Reggianini explains that these technologies will significantly reduce the risk of on-chain personal data exposure, meeting GDPR’s data minimization and appropriate technical measures requirements while preserving the decentralized characteristics of blockchain.
Layered Role Allocation: A Compliance Strategy with Defined Responsibilities
The proposal divides Ethereum’s transaction processing into three layers, with GDPR compliance strategies suggested for each layer:
- Execution Layer: Wallets and application front-ends act as controllers submitting encrypted data; relay nodes and block builders only handle concealed data, becoming processors.

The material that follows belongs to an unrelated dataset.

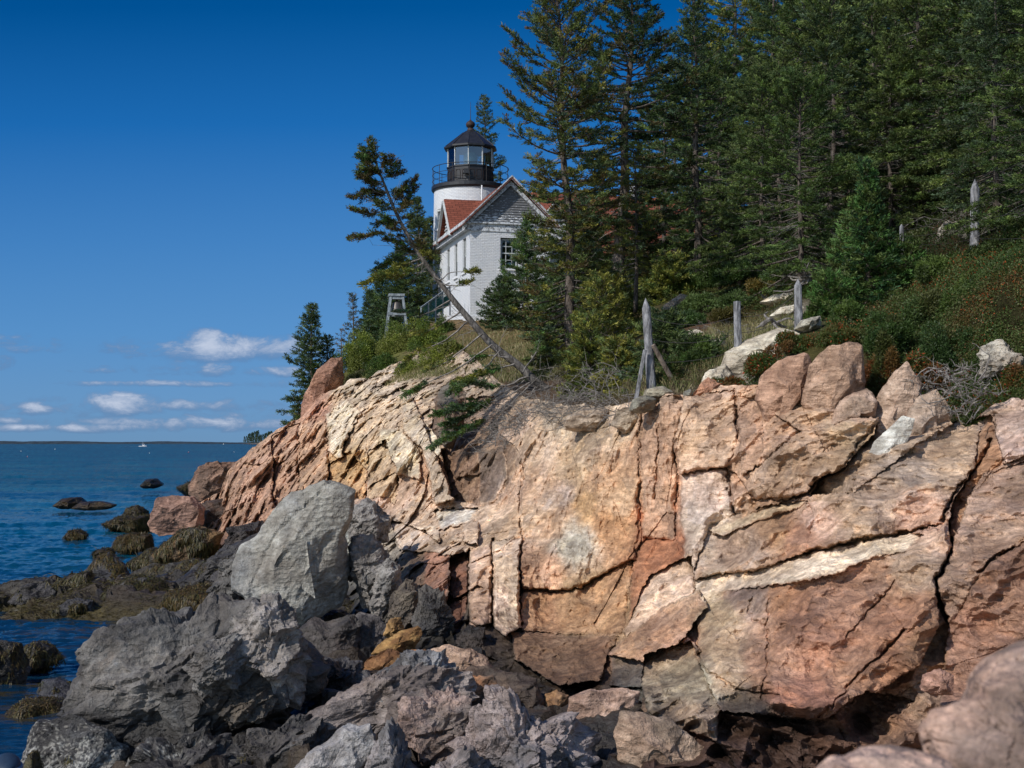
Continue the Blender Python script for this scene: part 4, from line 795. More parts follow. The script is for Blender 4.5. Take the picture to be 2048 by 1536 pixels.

- Consensus Layer: Verifiers only process proofs and commitments, not involving personal data, thus becoming neutral verifiers outside the scope of GDPR.
- Data Availability Layer: Through PeerDAS, nodes only temporarily store anonymous data fragments, adhering to the principle of data minimization.
Reggianini states that through layered design, personal data is transformed or abstracted before entering the blockchain, ensuring privacy protection and compliance.
Collaborative Governance: The Key to Achieving Compliance
Finally, Reggianini emphasizes that the success of the proposal relies on widespread adoption of privacy-enhancing technologies by the community, support from developers, and potential alignment with EU regulatory bodies. Through a collaborative governance model, Ethereum can establish voluntary conduct guidelines, further clarifying role divisions and reducing compliance risks.
Effect: Collaborative governance ensures consistency between technology and regulatory requirements, promoting the sustainable development of the Ethereum ecosystem.
The EU’s General Data Protection Regulation (GDPR) is a regulation that came into effect in May 2018, aimed at protecting the personal data and privacy rights of EU citizens, regulating organizations’ behavior in processing personal data. It requires data processing to be lawful and transparent, ensuring data minimization, security, and accountability, granting individuals rights to access, correct, and delete their data, and applies to entities processing EU citizens’ data globally, with substantial fines for noncompliance. For public permissionless blockchains like Ethereum, GDPR poses challenges, as its immutability and decentralized features conflict with GDPR’s rights to deletion and data minimization principles. All nodes processing data may be seen as “controllers,” increasing compliance responsibilities; personal data, if placed on-chain, becomes difficult to delete or anonymize.